I have thoughts and wonder, “Is this a Facebook Page post, a tweet, or an Instagram Story? Maybe it’s a journal entry because do you need to share your every waking thought?” In the good old days, I’d post pictures of myself on my blog but since #TeacherBae and weirdos using 10-year-old photos of me as their Facebook profile pics, I stopped.

To be honest, this space doesn’t feel very personal anymore. I’ve become jaded and guarded over the last 10 years. Can you blame me? The Internet is batshit crazy these days. Yet, I won’t let go of this medium, because I still like to see my thoughts mirrored back to me on this clean, polished website for which I pay $11.99/month.

Don’t tell me what that is per year. If I knew how much cash I waste not utilizing this space, I might scrap the whole thing.

I won’t do that. I will re-learn how to share here.

In fact, I will re-learn to make this my dominant social medium BECAUSE ALL THAT OTHER SHIT IS FREE AND THIS IS NOT.

With that out of the way…

Last weekend, I behaved like a 25-year old. Meaning I went out and drank heavily three nights in a row and managed to emerge Sunday morning as an attractive human and not a sore, dehydrated, exhausted monster.

It started Thursday night with a Day26 concert. Despite being down a member (Brian didn’t show), they sounded good and remembered every single BOOM-KAT Laurie Ann Gibson taught them. After the show, there was a meet and greet, during which I caught two Day26 members being transfixed by my friend’s ass. Tell me this photo isn’t meme-worthy.

I woke up Friday at 4:00 AM to get to work by 5:30 AM to run a 7:00 AM meeting. My morning was full of “I’m getting too old for this” struggle, but that didn’t stop me from going out Friday night after a 25-minute catnap. I met my friends for happy hour then traipsed over to Progressive Field for a beer and wine festival with co-workers. After which we had more drinks and I got home sometime around 2:00 AM.

I woke up at 6:00 AM Saturday morning in a slight alcohol haze, thinking “Ahhhh. It’s Saturday. I have nothing to do tod–WRONG. YOU’RE GOING TO A WEDDING IN FIVE HOURS.” I hydrated, popped two Excedrin, and sleep-watched Meghan and Harry’s nuptials until I heard a clearly not-British, baritone voice start preaching. I woke all the way up to see the Royal Wedding transform into a Black American church service.

For a woman who hates weddings, I was two-for-two on Saturday because I had a ball at my friend’s wedding. Thankfully, she sat all her rowdy single friends at the same table. We took full advantage of the free mimosas, a bottle of Jack Daniels was smuggled in, and I line danced with a drink in my hand.
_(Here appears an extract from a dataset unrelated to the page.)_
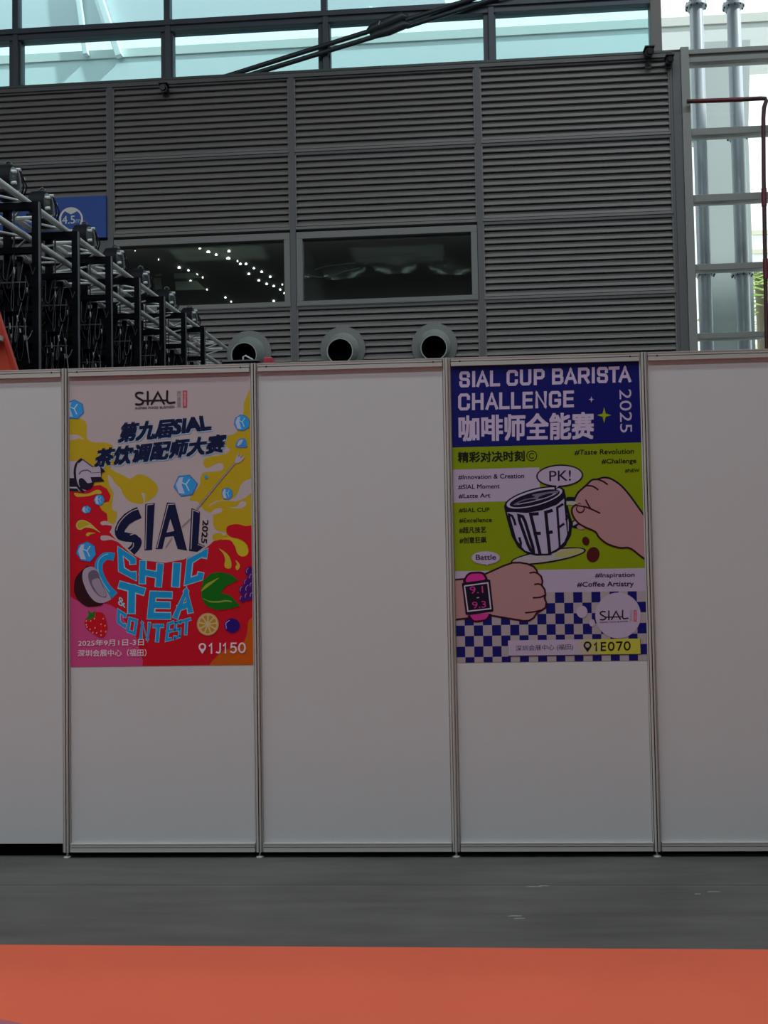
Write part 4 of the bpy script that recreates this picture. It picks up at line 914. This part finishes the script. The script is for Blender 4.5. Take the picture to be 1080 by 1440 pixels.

Not just any line dance, but the J.B. Monorail, which may or may not pre-date the Electric Slide. 

Basically, I am the single drunk auntie at the function that I’ve always wanted to be.

Saturday night, wedding guests were invited to an after party for more drinks and to watch the Eastern Conference Finals. To give you a feel for the establishment: there was a bartender with a fruit nickname and a waitress in a bodysuit and booty shorts who took said shorts off at 11:30 and was pants-free for the rest of the night. There was hookah and loud Cardi B rap-alongs and fine ass dudes who had that “I have multiple baby mamas and open cases” look about them. We. Had. A. Blast.

When I woke up Sunday with no hangover, I realized my body adjusted to consecutive days of bad behavior. Not wanting to test my limits any more, I stayed home and spent my day eating vegetables, drinking water, and finally watching West World (which I know is fascinating; I don’t know if it’s good).

So there you have it. A blog post full of personal stories. Complete with photos and video.